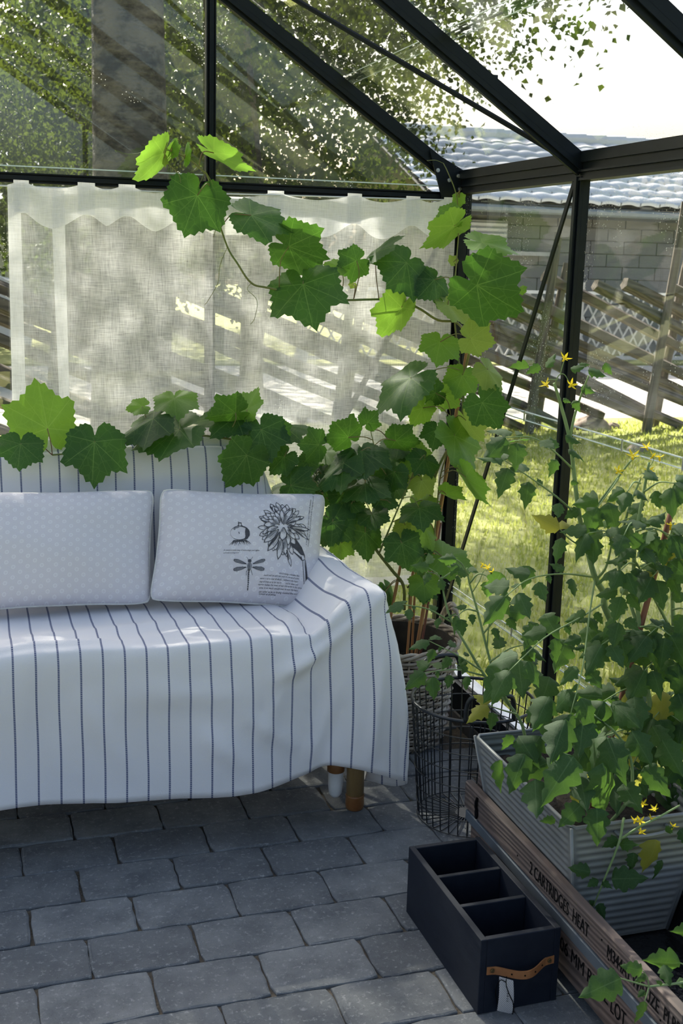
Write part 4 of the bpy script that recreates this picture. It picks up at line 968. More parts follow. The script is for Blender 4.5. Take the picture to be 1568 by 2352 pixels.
for _ in range(10):                                     # invert the bilinear frame of the cushion
    F = [(1-u)*(1-v)*q[0, k]+u*(1-v)*q[1, k]+u*v*q[2, k]+(1-u)*v*q[3, k]-(gx, gy)[k] for k in (0, 1)]
    du = [(1-v)*(q[1, k]-q[0, k])+v*(q[2, k]-q[3, k]) for k in (0, 1)]; dv = [(1-u)*(q[3, k]-q[0, k])+u*(q[2, k]-q[1, k]) for k in (0, 1)]
    det = du[0]*dv[1]-du[1]*dv[0]; u -= (F[0]*dv[1]-F[1]*dv[0])/det; v -= (du[0]*F[1]-du[1]*F[0])/det
A_, B_ = np.clip(2*u-1, -.985, .985), np.clip(2*v-1, -.985, .985)
for nm, part in (('print_mid', 'printed_shading'), ('print_ink', 'printed_drawing')):
    rows_, cols_ = [], []
    quads = []
    for r_ in range(CH):
        on = np.flatnonzero(CANVAS[r_] == INK[nm])
        if not len(on): continue
        for run in np.split(on, np.flatnonzero(np.diff(on) > 1)+1):
            for k0 in range(run[0], run[-1]+1, 10): quads.append((r_, k0, min(k0+10, run[-1]+1)))
    idx = {}; mb = MB(); fs = []
    def node(r_, c_):
        if (r_, c_) not in idx: idx[(r_, c_)] = len(mb.v); mb.v.append(tuple(pr.pt(A_[r_, c_], B_[r_, c_], 1, 0.0008)))
        return idx[(r_, c_)]
    for r_, c0, c1 in quads: fs.append((node(r_+1, c0), node(r_+1, c1), node(r_, c1), node(r_, c0)))
    mb.f = fs; mb.mi = [0]*len(fs); mb.build(part, M[nm], pr.thing, True)['kind'] = 'stuff'
# ---------------------------------------------------------------- wicker basket in the corner
WC = V(1.12, 3.03, 0.0); WR0, WR1, WH = 0.148, 0.185, 0.30
wb = thing('wicker_basket', WC, 'tall grey woven willow basket holding the grapevine in the corner', 'basket')
wr = lambda z: WR0+(WR1-WR0)*(z/WH)**0.8
rs = random.Random(9); NS = 30
for i in range(NS):
    a = 2*math.pi*i/NS
    MB().tube([WC+V(wr(z)*math.cos(a), wr(z)*math.sin(a), z) for z in np.linspace(0.0, WH, 6)], 0.0034, 5).build('upright_cane', M['wicker'], wb, True)
NW = 28
for k in range(NW):
    z = 0.008+(WH-0.018)*k/(NW-1); pts = []
    for j in range(90):
        a = 2*math.pi*j/90; r = wr(z)+0.0052*math.cos(a*NS/2+(math.pi if k % 2 else 0))
        pts.append(WC+V(r*math.cos(a), r*math.sin(a), z+rs.uniform(-.0008, .0008)))
    MB().tube(pts, rs.uniform(.0042, .0052), 5, closed=True).build('weaver', M['wicker'], wb, True)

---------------

STATED EXERCISE: Give the material again exactly as it is, but keep the pictures out.

SOLUTION FOR THIS PROBLEM:
Write part 4 of the bpy script that recreates this picture. It picks up at line 968. More parts follow. The script is for Blender 4.5. Take the picture to be 1568 by 2352 pixels.
for _ in range(10):                                     # invert the bilinear frame of the cushion
    F = [(1-u)*(1-v)*q[0, k]+u*(1-v)*q[1, k]+u*v*q[2, k]+(1-u)*v*q[3, k]-(gx, gy)[k] for k in (0, 1)]
    du = [(1-v)*(q[1, k]-q[0, k])+v*(q[2, k]-q[3, k]) for k in (0, 1)]; dv = [(1-u)*(q[3, k]-q[0, k])+u*(q[2, k]-q[1, k]) for k in (0, 1)]
    det = du[0]*dv[1]-du[1]*dv[0]; u -= (F[0]*dv[1]-F[1]*dv[0])/det; v -= (du[0]*F[1]-du[1]*F[0])/det
A_, B_ = np.clip(2*u-1, -.985, .985), np.clip(2*v-1, -.985, .985)
for nm, part in (('print_mid', 'printed_shading'), ('print_ink', 'printed_drawing')):
    rows_, cols_ = [], []
    quads = []
    for r_ in range(CH):
        on = np.flatnonzero(CANVAS[r_] == INK[nm])
        if not len(on): continue
        for run in np.split(on, np.flatnonzero(np.diff(on) > 1)+1):
            for k0 in range(run[0], run[-1]+1, 10): quads.append((r_, k0, min(k0+10, run[-1]+1)))
    idx = {}; mb = MB(); fs = []
    def node(r_, c_):
        if (r_, c_) not in idx: idx[(r_, c_)] = len(mb.v); mb.v.append(tuple(pr.pt(A_[r_, c_], B_[r_, c_], 1, 0.0008)))
        return idx[(r_, c_)]
    for r_, c0, c1 in quads: fs.append((node(r_+1, c0), node(r_+1, c1), node(r_, c1), node(r_, c0)))
    mb.f = fs; mb.mi = [0]*len(fs); mb.build(part, M[nm], pr.thing, True)['kind'] = 'stuff'
# ---------------------------------------------------------------- wicker basket in the corner
WC = V(1.12, 3.03, 0.0); WR0, WR1, WH = 0.148, 0.185, 0.30
wb = thing('wicker_basket', WC, 'tall grey woven willow basket holding the grapevine in the corner', 'basket')
wr = lambda z: WR0+(WR1-WR0)*(z/WH)**0.8
rs = random.Random(9); NS = 30
for i in range(NS):
    a = 2*math.pi*i/NS
    MB().tube([WC+V(wr(z)*math.cos(a), wr(z)*math.sin(a), z) for z in np.linspace(0.0, WH, 6)], 0.0034, 5).build('upright_cane', M['wicker'], wb, True)
NW = 28
for k in range(NW):
    z = 0.008+(WH-0.018)*k/(NW-1); pts = []
    for j in range(90):
        a = 2*math.pi*j/90; r = wr(z)+0.0052*math.cos(a*NS/2+(math.pi if k % 2 else 0))
        pts.append(WC+V(r*math.cos(a), r*math.sin(a), z+rs.uniform(-.0008, .0008)))
    MB().tube(pts, rs.uniform(.0042, .0052), 5, closed=True).build('weaver', M['wicker'], wb, True)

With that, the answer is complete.